SUMMARY:
- Hiding your home SSID (apparently) violates your public hotspot privacy!
WinXP SP3 WZC clients "configured to connect to non-broadcast networks are constantly disclosing the SSID of those networks, even when those networks are not in range!"
REQUEST: Can/would the intelligentsia on alt.internet.wireless (Jeff Lieberman perhaps?) comment on whether that statement has merit based on what I just read at technet.microsoft.com (quoted above & reference at the end of this post).

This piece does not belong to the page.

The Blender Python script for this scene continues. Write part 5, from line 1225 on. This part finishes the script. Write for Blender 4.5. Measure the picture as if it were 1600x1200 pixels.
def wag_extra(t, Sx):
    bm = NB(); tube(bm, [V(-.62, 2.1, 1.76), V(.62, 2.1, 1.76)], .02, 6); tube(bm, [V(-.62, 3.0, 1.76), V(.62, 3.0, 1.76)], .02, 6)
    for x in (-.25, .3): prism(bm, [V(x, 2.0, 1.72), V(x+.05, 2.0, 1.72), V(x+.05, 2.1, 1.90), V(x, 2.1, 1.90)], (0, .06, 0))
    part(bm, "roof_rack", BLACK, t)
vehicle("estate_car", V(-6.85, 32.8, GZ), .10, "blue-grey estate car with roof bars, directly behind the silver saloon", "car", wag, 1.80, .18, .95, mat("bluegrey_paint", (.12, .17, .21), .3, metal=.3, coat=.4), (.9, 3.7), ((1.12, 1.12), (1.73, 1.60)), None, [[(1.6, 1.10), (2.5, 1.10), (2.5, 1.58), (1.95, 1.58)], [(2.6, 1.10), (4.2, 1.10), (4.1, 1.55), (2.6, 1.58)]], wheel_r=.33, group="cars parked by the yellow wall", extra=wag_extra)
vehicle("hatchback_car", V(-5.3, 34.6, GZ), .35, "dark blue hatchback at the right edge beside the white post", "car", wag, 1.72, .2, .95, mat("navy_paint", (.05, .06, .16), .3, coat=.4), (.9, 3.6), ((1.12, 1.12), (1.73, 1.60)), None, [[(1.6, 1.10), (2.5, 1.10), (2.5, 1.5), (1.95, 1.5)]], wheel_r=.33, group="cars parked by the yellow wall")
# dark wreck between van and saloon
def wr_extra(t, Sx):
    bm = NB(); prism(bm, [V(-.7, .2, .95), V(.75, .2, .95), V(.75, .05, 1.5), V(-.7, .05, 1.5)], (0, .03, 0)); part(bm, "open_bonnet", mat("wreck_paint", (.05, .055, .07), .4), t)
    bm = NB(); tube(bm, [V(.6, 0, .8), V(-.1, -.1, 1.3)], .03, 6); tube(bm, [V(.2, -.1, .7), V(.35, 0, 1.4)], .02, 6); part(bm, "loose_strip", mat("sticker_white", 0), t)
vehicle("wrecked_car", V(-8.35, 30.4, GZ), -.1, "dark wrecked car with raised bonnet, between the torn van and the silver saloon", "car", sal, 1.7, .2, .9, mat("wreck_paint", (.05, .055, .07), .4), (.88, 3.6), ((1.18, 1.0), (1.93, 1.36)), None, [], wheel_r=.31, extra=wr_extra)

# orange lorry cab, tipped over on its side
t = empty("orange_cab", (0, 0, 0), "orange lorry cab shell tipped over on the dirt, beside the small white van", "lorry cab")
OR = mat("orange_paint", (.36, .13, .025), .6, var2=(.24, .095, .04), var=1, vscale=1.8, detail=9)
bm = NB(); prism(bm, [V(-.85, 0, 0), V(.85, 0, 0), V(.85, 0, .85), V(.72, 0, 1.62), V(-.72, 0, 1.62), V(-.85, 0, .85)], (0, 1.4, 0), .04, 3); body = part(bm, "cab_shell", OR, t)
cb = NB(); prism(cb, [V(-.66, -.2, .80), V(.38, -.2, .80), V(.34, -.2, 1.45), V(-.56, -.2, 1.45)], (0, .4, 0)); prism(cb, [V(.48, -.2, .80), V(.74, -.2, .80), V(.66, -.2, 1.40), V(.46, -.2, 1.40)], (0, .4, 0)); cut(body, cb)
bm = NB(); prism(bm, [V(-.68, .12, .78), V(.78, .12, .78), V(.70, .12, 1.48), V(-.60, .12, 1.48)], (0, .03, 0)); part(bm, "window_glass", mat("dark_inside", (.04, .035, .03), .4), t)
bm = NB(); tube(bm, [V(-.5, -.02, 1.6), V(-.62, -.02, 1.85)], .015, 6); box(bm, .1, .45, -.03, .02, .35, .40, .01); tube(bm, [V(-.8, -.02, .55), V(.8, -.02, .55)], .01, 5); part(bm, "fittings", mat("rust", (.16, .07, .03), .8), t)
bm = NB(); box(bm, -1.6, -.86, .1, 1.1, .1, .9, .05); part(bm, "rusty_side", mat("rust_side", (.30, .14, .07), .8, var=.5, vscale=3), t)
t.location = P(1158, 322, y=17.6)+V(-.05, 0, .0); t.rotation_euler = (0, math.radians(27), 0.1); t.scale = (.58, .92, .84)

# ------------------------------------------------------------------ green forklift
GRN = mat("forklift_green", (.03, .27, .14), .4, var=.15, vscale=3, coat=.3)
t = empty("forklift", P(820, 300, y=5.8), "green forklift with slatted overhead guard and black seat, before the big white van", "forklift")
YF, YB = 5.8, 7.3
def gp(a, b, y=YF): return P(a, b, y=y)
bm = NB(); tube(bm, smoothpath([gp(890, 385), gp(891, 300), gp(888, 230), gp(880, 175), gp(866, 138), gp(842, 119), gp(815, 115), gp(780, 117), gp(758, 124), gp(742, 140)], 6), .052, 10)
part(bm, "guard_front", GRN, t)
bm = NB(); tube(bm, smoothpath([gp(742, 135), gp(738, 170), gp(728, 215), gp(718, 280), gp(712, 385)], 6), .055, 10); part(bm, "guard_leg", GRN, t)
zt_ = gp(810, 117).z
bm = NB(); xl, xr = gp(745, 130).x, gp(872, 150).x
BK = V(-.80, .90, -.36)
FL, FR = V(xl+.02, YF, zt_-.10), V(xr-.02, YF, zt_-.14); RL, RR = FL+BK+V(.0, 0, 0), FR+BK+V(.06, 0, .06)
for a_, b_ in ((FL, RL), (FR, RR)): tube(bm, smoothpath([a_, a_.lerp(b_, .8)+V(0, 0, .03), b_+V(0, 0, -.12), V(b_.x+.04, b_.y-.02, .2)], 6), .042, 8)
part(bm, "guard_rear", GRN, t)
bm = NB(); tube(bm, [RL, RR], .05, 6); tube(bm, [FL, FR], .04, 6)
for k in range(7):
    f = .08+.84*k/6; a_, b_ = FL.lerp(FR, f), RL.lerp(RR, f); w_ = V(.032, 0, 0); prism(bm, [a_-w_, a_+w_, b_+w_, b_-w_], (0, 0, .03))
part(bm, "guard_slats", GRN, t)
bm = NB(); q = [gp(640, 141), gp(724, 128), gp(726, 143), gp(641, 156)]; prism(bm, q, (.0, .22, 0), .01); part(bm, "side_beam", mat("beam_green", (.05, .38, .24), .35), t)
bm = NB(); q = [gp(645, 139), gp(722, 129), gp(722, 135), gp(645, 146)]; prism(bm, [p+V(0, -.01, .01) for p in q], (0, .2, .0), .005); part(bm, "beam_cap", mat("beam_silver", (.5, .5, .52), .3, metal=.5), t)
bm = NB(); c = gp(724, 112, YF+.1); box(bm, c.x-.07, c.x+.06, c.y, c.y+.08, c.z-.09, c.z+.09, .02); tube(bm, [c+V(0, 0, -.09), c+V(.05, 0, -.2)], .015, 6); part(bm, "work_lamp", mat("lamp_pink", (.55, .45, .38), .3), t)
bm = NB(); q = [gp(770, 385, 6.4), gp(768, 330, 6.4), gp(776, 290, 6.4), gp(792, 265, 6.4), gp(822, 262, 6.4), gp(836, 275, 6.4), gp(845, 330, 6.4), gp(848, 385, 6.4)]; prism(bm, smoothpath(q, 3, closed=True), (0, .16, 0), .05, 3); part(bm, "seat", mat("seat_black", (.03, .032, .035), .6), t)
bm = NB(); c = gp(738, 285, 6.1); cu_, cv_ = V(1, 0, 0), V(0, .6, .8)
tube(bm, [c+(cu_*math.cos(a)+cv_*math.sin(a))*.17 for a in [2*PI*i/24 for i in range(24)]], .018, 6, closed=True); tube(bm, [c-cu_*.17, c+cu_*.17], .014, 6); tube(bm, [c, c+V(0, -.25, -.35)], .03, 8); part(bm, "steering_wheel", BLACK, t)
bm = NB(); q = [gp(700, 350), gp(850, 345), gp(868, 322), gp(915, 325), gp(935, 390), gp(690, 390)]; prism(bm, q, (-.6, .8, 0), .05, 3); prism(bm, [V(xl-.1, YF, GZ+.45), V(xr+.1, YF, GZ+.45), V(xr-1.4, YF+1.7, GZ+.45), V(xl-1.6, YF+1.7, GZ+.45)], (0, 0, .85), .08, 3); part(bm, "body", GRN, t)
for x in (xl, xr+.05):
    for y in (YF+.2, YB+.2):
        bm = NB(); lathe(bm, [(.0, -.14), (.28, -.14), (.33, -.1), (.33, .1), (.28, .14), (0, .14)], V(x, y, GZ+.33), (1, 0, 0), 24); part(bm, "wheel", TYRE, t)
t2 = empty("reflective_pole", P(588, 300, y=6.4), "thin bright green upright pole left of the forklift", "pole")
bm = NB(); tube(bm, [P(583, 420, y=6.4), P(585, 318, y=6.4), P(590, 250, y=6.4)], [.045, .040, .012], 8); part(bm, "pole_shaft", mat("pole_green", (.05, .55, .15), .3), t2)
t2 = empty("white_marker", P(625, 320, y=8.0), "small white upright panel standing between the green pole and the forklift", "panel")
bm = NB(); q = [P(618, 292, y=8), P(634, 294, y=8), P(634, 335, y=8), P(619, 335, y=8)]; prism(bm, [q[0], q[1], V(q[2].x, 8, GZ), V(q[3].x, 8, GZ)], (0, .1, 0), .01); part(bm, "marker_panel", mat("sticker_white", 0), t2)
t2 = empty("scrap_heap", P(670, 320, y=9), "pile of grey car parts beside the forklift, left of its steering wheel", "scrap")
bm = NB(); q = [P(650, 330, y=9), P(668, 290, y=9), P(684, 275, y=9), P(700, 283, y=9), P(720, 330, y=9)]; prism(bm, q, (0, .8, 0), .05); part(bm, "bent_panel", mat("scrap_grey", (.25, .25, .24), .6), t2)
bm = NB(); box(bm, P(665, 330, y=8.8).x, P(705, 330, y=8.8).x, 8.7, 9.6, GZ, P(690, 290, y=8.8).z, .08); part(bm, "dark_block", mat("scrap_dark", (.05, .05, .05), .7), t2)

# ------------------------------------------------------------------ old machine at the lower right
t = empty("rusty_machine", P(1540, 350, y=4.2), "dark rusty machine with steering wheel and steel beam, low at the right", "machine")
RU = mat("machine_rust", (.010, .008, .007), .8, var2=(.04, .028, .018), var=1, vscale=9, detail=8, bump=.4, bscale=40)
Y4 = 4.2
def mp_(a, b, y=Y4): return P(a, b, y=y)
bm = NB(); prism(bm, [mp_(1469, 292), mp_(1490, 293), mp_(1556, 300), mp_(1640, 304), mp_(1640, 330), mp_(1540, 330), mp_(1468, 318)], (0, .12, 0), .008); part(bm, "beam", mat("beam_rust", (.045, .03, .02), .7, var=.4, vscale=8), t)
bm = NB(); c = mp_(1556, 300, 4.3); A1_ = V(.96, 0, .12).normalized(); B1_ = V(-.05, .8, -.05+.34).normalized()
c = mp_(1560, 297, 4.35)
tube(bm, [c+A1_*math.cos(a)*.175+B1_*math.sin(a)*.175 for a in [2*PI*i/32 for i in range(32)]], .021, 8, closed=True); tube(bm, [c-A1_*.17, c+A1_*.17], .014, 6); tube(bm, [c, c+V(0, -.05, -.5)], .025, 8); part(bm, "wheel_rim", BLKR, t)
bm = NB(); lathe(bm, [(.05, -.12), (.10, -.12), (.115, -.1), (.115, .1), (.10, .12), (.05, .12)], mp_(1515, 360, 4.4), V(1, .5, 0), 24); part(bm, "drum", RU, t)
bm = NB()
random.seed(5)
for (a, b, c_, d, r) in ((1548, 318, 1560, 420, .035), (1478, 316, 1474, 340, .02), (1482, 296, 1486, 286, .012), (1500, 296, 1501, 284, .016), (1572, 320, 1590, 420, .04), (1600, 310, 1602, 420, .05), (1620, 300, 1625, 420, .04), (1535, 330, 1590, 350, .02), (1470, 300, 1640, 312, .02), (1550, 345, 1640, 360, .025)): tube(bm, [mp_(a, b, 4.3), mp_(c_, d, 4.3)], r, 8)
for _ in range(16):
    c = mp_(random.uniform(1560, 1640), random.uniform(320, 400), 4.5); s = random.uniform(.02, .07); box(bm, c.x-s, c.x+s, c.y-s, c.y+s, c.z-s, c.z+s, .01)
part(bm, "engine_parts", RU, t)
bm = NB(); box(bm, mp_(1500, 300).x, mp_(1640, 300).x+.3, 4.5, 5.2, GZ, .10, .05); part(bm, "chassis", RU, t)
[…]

BACKGROUND: We all well know that hiding my home-network broadcast SSID does not effectively increase my home-network privacy or security (so we do not need to belabor that concept in this thread).
However, I did not (until now) realize that hiding my home-network SSID might actually REDUCE my public hotspot privacy (i.e., away from home!).
PROBLEM: According to the reference article, the WinXP SP3 WZC client is "periodically disclosing its set of preferred non-broadcast wireless networks".
Therefore, my epiphany goes, the "bad guy" could easily determine my home network SSID from my single visit to a local public hotspot and, with enough determination, correlate my preferred non-broadcast wireless networks to my laptop computer (even if I've changed my MAC address, hostname, username, proxy server, and SSH tunnel, daily).
QUESTION: Is it true that hiding the SSID in one place actually broadcasts it in all others?
That is, by turning of my wireless router SSID broadcast at home, am I, in effect, now broadcasting that SSID at every public hotspot I subsequently visit with my WinXP SP3 laptop computer?
REFERENCE: Why Non-broadcast Networks are not a Security Feature
- formatting linkNotes:
- I do realize that the realm of "privacy" protection entails a thoughtful multi-layered approach, including proxys, SSH tunneling, TORs, encryption, spoofing, etc.
Therefore, I request the astute advice from the team stay on the specific topic of whether or not hiding the SSID on your home wireless router actually broadcasts that SSID at all hotspots on your WinXP SP3 laptop.